1. Let $V = \mathbb{R}^n$ and $\{e_1, \ldots, e_r\}$ be the Euclidean basis of $\mathbb{R}^n$, that is, $e_i$ is a vector with $1$ in the $i$-entry and $0$'s elsewhere. It is easily seen that $\{e_1, \ldots, e_r\}$ is a Jordan frame in $\mathbb{R}^n$ and

   $$ V_{ii} = \{ ae_i : a \in \mathbb{R} \}, \ i=1, \ldots, n \qquad \text{and} \qquad V_{ij} = \{0\}, i \neq j. $$ Hence, any element $x \in \mathbb{R}^n$ can be written as $x = \sum_{i=1}^{n} x_i e_i$, which denotes its Peirce decomposition associated with $\{e_1, \ldots, e_r\}$.

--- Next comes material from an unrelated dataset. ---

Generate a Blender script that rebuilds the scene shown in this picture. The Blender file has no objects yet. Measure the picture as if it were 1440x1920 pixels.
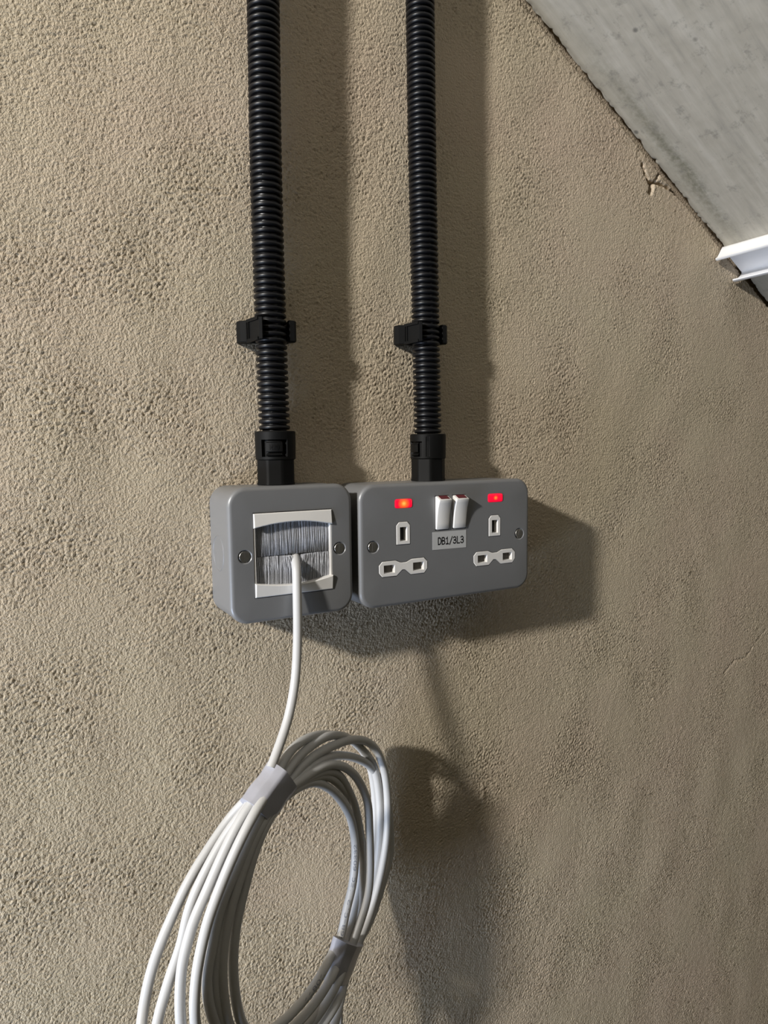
import bpy, bmesh, math, random
import numpy as np
from mathutils import Vector, Matrix

random.seed(7)
MM = 0.001
scene = bpy.context.scene
COL = scene.collection

# ------------------------------------------------------------------ camera
def cam_basis(yaw, pitch, roll):
    f = Vector((math.sin(yaw) * math.cos(pitch), math.cos(yaw) * math.cos(pitch), math.sin(pitch)))
    r = f.cross(Vector((0, 0, 1))).normalized()
    u = r.cross(f)
    c, s = math.cos(roll), math.sin(roll)
    return f, r * c + u * s, u * c - r * s
F_, R_, U_ = cam_basis(0.5151, -0.0897, -0.0128)
cam = bpy.data.cameras.new('camera')
cam.sensor_fit = 'HORIZONTAL'
cam.sensor_width = 36.0
cam.lens = 1285.0 * 36.0 / 1440.0
cam.clip_start = 0.01
cam_ob = bpy.data.objects.new('camera', cam)
COL.objects.link(cam_ob)
M = Matrix.Identity(4)
for i in range(3):
    M[i][0] = R_[i]; M[i][1] = U_[i]; M[i][2] = -F_[i]
M[0][3], M[1][3], M[2][3] = -0.1529679, -0.4185011, 0.0600322
cam_ob.matrix_world = M
scene.camera = cam_ob

# ------------------------------------------------------------------ world, lights, exposure
world = bpy.data.worlds.new('world')
scene.world = world
world.use_nodes = True
bg = world.node_tree.nodes['Background']
bg.inputs[0].default_value = (1.0, 0.83, 0.40, 1)      # dim warm light bounced around the stairwell
bg.inputs[1].default_value = 0.025

def add_light(name, kind, loc, power, color, size, target=None):
    l = bpy.data.lights.new(name, kind)
    l.energy = power
    l.color = color
    if kind == 'AREA':
        l.shape = 'DISK'; l.size = size
    else:
        l.shadow_soft_size = size
    o = bpy.data.objects.new(name, l)
    o.location = loc
    if target is not None:
        d = Vector(target) - Vector(loc)
        o.rotation_euler = d.to_track_quat('-Z', 'Y').to_euler()
    COL.objects.link(o)
    return o
# the stairwell lamp, high on the left, close to the wall
add_light('stair_lamp', 'POINT', (-1.90, -0.73, 0.86), 262.0, (1.0, 0.97, 0.92), 0.065)
# cool light from the opening low on the left
add_light('doorway_daylight', 'AREA', (-0.95, -0.235, -0.53), 9.5, (0.64, 0.77, 1.0), 0.34, (0.03, -0.03, -0.2))

scene.view_settings.view_transform = 'Standard'
scene.view_settings.look = 'None'
scene.view_settings.gamma = 1.0
scene.view_settings.use_curve_mapping = False
scene.view_settings.exposure = 0.0

# ------------------------------------------------------------------ helpers
def empty(name, loc_mm, label, cat, group=None, rot=None):
    o = bpy.data.objects.new(name, None)
    o.empty_display_size = 0.01
    o.location = Vector(loc_mm) * MM
    if rot: o.rotation_euler = rot
    o['label'] = label; o['category'] = cat
    if group: o['group'] = group
    COL.objects.link(o)
    return o

def mk(name, verts, faces, mat, parent=None, smooth=False, mats=None, fmat=None, angle=None):
    """verts in mm (local to the parent) -> one mesh object"""
    me = bpy.data.meshes.new(name)
    me.from_pydata([(v[0] * MM, v[1] * MM, v[2] * MM) for v in verts], [], faces)
    bm = bmesh.new(); bm.from_mesh(me)
    bmesh.ops.remove_doubles(bm, verts=bm.verts, dist=1e-7)
    bmesh.ops.recalc_face_normals(bm, faces=bm.faces)
    bm.to_mesh(me); bm.free()
    me.materials.append(mat)
    if mats:
        for m in mats: me.materials.append(m)
    if smooth:
        me.polygons.foreach_set('use_smooth', [True] * len(me.polygons))
        if angle: me.set_sharp_from_angle(angle=math.radians(angle))
    o = bpy.data.objects.new(name, me)
    COL.objects.link(o)
    if parent: o.parent = parent
    return o

class MB:
    """collects several pieces of one part"""
    def __init__(self): self.v = []; self.f = []
    def add(self, v, f):
        b = len(self.v)
        self.v += [tuple(p) for p in v]
        self.f += [tuple(i + b for i in q) for q in f]
    def box(self, x0, x1, y0, y1, z0, z1):
        v = [(x, y, z) for x in (x0, x1) for y in (y0, y1) for z in (z0, z1)]
        self.add(v, [(0, 1, 3, 2), (4, 6, 7, 5), (0, 4, 5, 1), (2, 3, 7, 6), (0, 2, 6, 4), (1, 5, 7, 3)])
    def loft(self, loops, cap0=False, cap1=False, closed=True):
        n = len(loops[0]); v = []; f = []
        for l in loops: v += list(l)
        for k in range(len(loops) - 1):
            for i in range(n if closed else n - 1):
                j = (i + 1) % n
                f.append((k * n + i, k * n + j, (k + 1) * n + j, (k + 1) * n + i))
        if cap0: f.append(tuple(range(n)))
        if cap1: f.append(tuple(range((len(loops) - 1) * n, len(loops) * n)))
        self.add(v, f)
    def fill(self, outer, holes, put):
        """planar polygon with holes; put maps (a,b) -> 3-D"""
        bm = bmesh.new(); es = []
        for loop in [outer] + list(holes):
            vs = [bm.verts.new((a, b, 0)) for a, b in loop]
            es += [bm.edges.new((vs[i], vs[(i + 1) % len(vs)])) for i in range(len(vs))]
        bmesh.ops.triangle_fill(bm, use_beauty=True, use_dissolve=False, edges=es)
        bm.verts.index_update()
        v = [put(p.co.x, p.co.y) for p in bm.verts]
        f = [tuple(q.index for q in t.verts) for t in bm.faces]
        bm.free(); self.add(v, f)

def rrect(w, h, r, n=8, cx=0, cz=0):
    out = []
    for qx, qz, a0 in ((1, 1, 0), (-1, 1, 90), (-1, -1, 180), (1, -1, 270)):
        for k in range(n + 1):
            a = math.radians(a0 + 90 * k / n)
            out.append((cx + qx * (w / 2 - r) + r * math.cos(a), cz + qz * (h / 2 - r) + r * math.sin(a)))
    return out

def inset(poly, d):
    """move a counter-clockwise polygon inwards by d"""
    n = len(poly); out = []
    area = sum(poly[i][0] * poly[(i + 1) % n][1] - poly[(i + 1) % n][0] * poly[i][1] for i in range(n))
    s = 1 if area > 0 else -1
    for i in range(n):
        p0, p1, p2 = Vector(poly[i - 1]), Vector(poly[i]), Vector(poly[(i + 1) % n])
        e1 = (p1 - p0).normalized(); e2 = (p2 - p1).normalized()
        n1 = Vector((-e1.y, e1.x)) * s; n2 = Vector((-e2.y, e2.x)) * s
        b = n1 + n2
        if b.length < 1e-6: b = n1
        b.normalize()
        k = d / max(0.35, b.dot(n1))
        out.append((p1.x + b.x * k, p1.y + b.y * k))
    return out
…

2. Let $V = \mathcal{S}^n$ and consider the set $\{E_1, \ldots, E_n\}$, where $E_i$ is a diagonal matrix with $1$ in the $(i,i)$-entry and $0$'s elsewhere. It can be also verified that this set is a Jordan frame in $\mathcal{S}^n$. Associated with this Jordan frame, we have 

   $$ V_{ii} = \{ aE_i : a \in \mathbb{R} \}, \ i=1, \ldots, n \qquad \text{and} \qquad V_{ij} = \{ b E_{ij} : b \in \mathbb{R}\}, i \neq j, $$ where $E_{ij}$ is a matrix with $1$ in the $(i,j)$ and $(j,i)$-entries and $0$'s elsewhere. Thus, any $X \in \mathcal{S}^n$ has the Peirce decomposition associated with $\{E_1, \ldots, E_n\}$ by

   $$ x = \sum_{i=1}^{r} x_i E_i + \sum_{1 \leq i < j \leq r} x_{ij}E_{ij}. $$

3. Let $V = \mathcal{L}^n$ and $\{e_1, e_2\}$ defined by $e_1 = (\frac{1}{2}, \frac{1}{2}, 0_{n-2})$ and $e_1 = (\frac{1}{2}, -\frac{1}{2}, 0_{n-2})$, where $o_{n-2}$ is a vector of zeros in $\mathbb{R}^{n-2}$. Clearly, this set is a Jordan frame of $\mathcal{L}^n$. It is easy to show that

   $$ V_{ii} = \{ ae_i : a \in \mathbb{R} \}, \ i=1,2 \qquad \text{and} \qquad V_{12} = \{ x \in \mathbb{R}^n : x_1 = x_2 = 0\}. $$ Thus, given an $x \in \mathcal{L}^n$, we can write

   $$ x = (x_1 + x_2)e_1 + (x_1 - x_2)e_2 + (0, 0, x_3, \ldots, x_n), $$ which is the Peirce decomposition of $x$ associated with $\{e_1, e_2\}$.